§ Stated exercise
Please write out the complete listing that follows, exactly as it reads.

§ Data provided
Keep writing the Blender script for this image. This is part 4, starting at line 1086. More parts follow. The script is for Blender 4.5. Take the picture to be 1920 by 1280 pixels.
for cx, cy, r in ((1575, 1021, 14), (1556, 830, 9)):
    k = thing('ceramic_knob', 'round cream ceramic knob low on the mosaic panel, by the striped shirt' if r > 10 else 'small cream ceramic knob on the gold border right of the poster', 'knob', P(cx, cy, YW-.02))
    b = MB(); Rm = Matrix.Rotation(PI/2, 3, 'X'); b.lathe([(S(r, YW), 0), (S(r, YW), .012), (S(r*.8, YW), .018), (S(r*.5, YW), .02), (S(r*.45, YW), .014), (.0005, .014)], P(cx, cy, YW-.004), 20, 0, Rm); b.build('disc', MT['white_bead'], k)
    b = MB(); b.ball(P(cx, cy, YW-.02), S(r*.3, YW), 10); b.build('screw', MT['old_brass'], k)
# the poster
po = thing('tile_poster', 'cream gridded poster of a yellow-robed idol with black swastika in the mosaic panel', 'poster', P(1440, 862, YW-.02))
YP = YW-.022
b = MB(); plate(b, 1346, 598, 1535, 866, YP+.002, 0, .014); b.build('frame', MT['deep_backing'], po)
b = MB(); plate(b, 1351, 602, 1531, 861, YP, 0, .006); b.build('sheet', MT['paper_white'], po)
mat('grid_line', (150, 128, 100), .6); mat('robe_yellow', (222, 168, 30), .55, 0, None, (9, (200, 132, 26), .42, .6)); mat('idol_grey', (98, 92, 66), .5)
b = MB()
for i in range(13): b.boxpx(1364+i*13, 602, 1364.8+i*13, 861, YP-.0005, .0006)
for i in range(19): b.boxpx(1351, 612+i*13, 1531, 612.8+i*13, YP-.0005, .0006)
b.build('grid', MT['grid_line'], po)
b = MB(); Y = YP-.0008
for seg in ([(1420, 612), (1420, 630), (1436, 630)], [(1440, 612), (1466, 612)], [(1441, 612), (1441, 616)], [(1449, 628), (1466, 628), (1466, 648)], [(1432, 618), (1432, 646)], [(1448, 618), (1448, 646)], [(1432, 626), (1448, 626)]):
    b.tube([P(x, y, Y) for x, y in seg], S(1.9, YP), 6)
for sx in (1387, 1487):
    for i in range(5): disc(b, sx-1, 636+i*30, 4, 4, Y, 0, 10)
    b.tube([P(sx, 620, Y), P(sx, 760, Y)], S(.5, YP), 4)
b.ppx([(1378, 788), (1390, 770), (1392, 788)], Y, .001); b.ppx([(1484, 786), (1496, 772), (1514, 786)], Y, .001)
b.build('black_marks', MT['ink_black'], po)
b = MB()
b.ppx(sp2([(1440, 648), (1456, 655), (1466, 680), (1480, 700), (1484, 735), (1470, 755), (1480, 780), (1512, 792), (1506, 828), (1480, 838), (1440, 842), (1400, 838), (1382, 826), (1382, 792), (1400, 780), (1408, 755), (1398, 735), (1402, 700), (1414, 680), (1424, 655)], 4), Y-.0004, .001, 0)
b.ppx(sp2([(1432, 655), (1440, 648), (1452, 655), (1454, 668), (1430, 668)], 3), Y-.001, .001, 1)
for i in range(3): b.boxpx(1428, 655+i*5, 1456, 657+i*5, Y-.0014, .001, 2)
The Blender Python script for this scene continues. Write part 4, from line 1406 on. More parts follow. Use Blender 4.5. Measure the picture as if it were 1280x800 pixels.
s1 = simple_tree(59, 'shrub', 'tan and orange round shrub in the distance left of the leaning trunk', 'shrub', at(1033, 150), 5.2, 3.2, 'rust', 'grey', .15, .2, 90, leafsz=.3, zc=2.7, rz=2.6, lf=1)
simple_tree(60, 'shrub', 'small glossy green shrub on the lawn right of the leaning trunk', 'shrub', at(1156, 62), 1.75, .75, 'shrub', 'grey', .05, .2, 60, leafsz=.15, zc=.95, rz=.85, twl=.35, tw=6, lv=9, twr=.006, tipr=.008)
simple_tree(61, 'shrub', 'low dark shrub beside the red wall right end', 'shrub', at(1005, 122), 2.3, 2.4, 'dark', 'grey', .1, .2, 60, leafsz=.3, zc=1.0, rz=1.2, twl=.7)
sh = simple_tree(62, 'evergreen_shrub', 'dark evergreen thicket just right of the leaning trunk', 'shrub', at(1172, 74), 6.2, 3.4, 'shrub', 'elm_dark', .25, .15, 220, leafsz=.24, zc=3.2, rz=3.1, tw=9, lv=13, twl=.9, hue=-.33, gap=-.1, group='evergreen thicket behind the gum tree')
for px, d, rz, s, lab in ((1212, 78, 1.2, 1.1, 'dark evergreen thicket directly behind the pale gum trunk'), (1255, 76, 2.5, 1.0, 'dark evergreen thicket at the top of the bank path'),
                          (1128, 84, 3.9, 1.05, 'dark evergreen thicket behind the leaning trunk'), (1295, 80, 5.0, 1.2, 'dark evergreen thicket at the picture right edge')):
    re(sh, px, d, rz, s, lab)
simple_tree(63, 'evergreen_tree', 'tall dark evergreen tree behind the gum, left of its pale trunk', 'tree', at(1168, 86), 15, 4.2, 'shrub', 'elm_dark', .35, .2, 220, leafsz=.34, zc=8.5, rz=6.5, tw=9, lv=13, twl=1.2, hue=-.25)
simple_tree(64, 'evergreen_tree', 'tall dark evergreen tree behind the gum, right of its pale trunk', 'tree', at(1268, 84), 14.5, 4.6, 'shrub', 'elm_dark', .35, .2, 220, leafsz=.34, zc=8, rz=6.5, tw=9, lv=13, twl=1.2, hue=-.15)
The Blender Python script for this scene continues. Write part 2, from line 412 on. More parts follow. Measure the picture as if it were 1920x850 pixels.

§ Complete output
Keep writing the Blender script for this image. This is part 4, starting at line 1086. More parts follow. The script is for Blender 4.5. Take the picture to be 1920 by 1280 pixels.
for cx, cy, r in ((1575, 1021, 14), (1556, 830, 9)):
    k = thing('ceramic_knob', 'round cream ceramic knob low on the mosaic panel, by the striped shirt' if r > 10 else 'small cream ceramic knob on the gold border right of the poster', 'knob', P(cx, cy, YW-.02))
    b = MB(); Rm = Matrix.Rotation(PI/2, 3, 'X'); b.lathe([(S(r, YW), 0), (S(r, YW), .012), (S(r*.8, YW), .018), (S(r*.5, YW), .02), (S(r*.45, YW), .014), (.0005, .014)], P(cx, cy, YW-.004), 20, 0, Rm); b.build('disc', MT['white_bead'], k)
    b = MB(); b.ball(P(cx, cy, YW-.02), S(r*.3, YW), 10); b.build('screw', MT['old_brass'], k)
# the poster
po = thing('tile_poster', 'cream gridded poster of a yellow-robed idol with black swastika in the mosaic panel', 'poster', P(1440, 862, YW-.02))
YP = YW-.022
b = MB(); plate(b, 1346, 598, 1535, 866, YP+.002, 0, .014); b.build('frame', MT['deep_backing'], po)
b = MB(); plate(b, 1351, 602, 1531, 861, YP, 0, .006); b.build('sheet', MT['paper_white'], po)
mat('grid_line', (150, 128, 100), .6); mat('robe_yellow', (222, 168, 30), .55, 0, None, (9, (200, 132, 26), .42, .6)); mat('idol_grey', (98, 92, 66), .5)
b = MB()
for i in range(13): b.boxpx(1364+i*13, 602, 1364.8+i*13, 861, YP-.0005, .0006)
for i in range(19): b.boxpx(1351, 612+i*13, 1531, 612.8+i*13, YP-.0005, .0006)
b.build('grid', MT['grid_line'], po)
b = MB(); Y = YP-.0008
for seg in ([(1420, 612), (1420, 630), (1436, 630)], [(1440, 612), (1466, 612)], [(1441, 612), (1441, 616)], [(1449, 628), (1466, 628), (1466, 648)], [(1432, 618), (1432, 646)], [(1448, 618), (1448, 646)], [(1432, 626), (1448, 626)]):
    b.tube([P(x, y, Y) for x, y in seg], S(1.9, YP), 6)
for sx in (1387, 1487):
    for i in range(5): disc(b, sx-1, 636+i*30, 4, 4, Y, 0, 10)
    b.tube([P(sx, 620, Y), P(sx, 760, Y)], S(.5, YP), 4)
b.ppx([(1378, 788), (1390, 770), (1392, 788)], Y, .001); b.ppx([(1484, 786), (1496, 772), (1514, 786)], Y, .001)
b.build('black_marks', MT['ink_black'], po)
b = MB()
b.ppx(sp2([(1440, 648), (1456, 655), (1466, 680), (1480, 700), (1484, 735), (1470, 755), (1480, 780), (1512, 792), (1506, 828), (1480, 838), (1440, 842), (1400, 838), (1382, 826), (1382, 792), (1400, 780), (1408, 755), (1398, 735), (1402, 700), (1414, 680), (1424, 655)], 4), Y-.0004, .001, 0)
b.ppx(sp2([(1432, 655), (1440, 648), (1452, 655), (1454, 668), (1430, 668)], 3), Y-.001, .001, 1)
for i in range(3): b.boxpx(1428, 655+i*5, 1456, 657+i*5, Y-.0014, .001, 2)
The Blender Python script for this scene continues. Write part 4, from line 1406 on. More parts follow. Use Blender 4.5. Measure the picture as if it were 1280x800 pixels.
s1 = simple_tree(59, 'shrub', 'tan and orange round shrub in the distance left of the leaning trunk', 'shrub', at(1033, 150), 5.2, 3.2, 'rust', 'grey', .15, .2, 90, leafsz=.3, zc=2.7, rz=2.6, lf=1)
simple_tree(60, 'shrub', 'small glossy green shrub on the lawn right of the leaning trunk', 'shrub', at(1156, 62), 1.75, .75, 'shrub', 'grey', .05, .2, 60, leafsz=.15, zc=.95, rz=.85, twl=.35, tw=6, lv=9, twr=.006, tipr=.008)
simple_tree(61, 'shrub', 'low dark shrub beside the red wall right end', 'shrub', at(1005, 122), 2.3, 2.4, 'dark', 'grey', .1, .2, 60, leafsz=.3, zc=1.0, rz=1.2, twl=.7)
sh = simple_tree(62, 'evergreen_shrub', 'dark evergreen thicket just right of the leaning trunk', 'shrub', at(1172, 74), 6.2, 3.4, 'shrub', 'elm_dark', .25, .15, 220, leafsz=.24, zc=3.2, rz=3.1, tw=9, lv=13, twl=.9, hue=-.33, gap=-.1, group='evergreen thicket behind the gum tree')
for px, d, rz, s, lab in ((1212, 78, 1.2, 1.1, 'dark evergreen thicket directly behind the pale gum trunk'), (1255, 76, 2.5, 1.0, 'dark evergreen thicket at the top of the bank path'),
                          (1128, 84, 3.9, 1.05, 'dark evergreen thicket behind the leaning trunk'), (1295, 80, 5.0, 1.2, 'dark evergreen thicket at the picture right edge')):
    re(sh, px, d, rz, s, lab)
simple_tree(63, 'evergreen_tree', 'tall dark evergreen tree behind the gum, left of its pale trunk', 'tree', at(1168, 86), 15, 4.2, 'shrub', 'elm_dark', .35, .2, 220, leafsz=.34, zc=8.5, rz=6.5, tw=9, lv=13, twl=1.2, hue=-.25)
simple_tree(64, 'evergreen_tree', 'tall dark evergreen tree behind the gum, right of its pale trunk', 'tree', at(1268, 84), 14.5, 4.6, 'shrub', 'elm_dark', .35, .2, 220, leafsz=.34, zc=8, rz=6.5, tw=9, lv=13, twl=1.2, hue=-.15)
The Blender Python script for this scene continues. Write part 2, from line 412 on. More parts follow. Measure the picture as if it were 1920x850 pixels.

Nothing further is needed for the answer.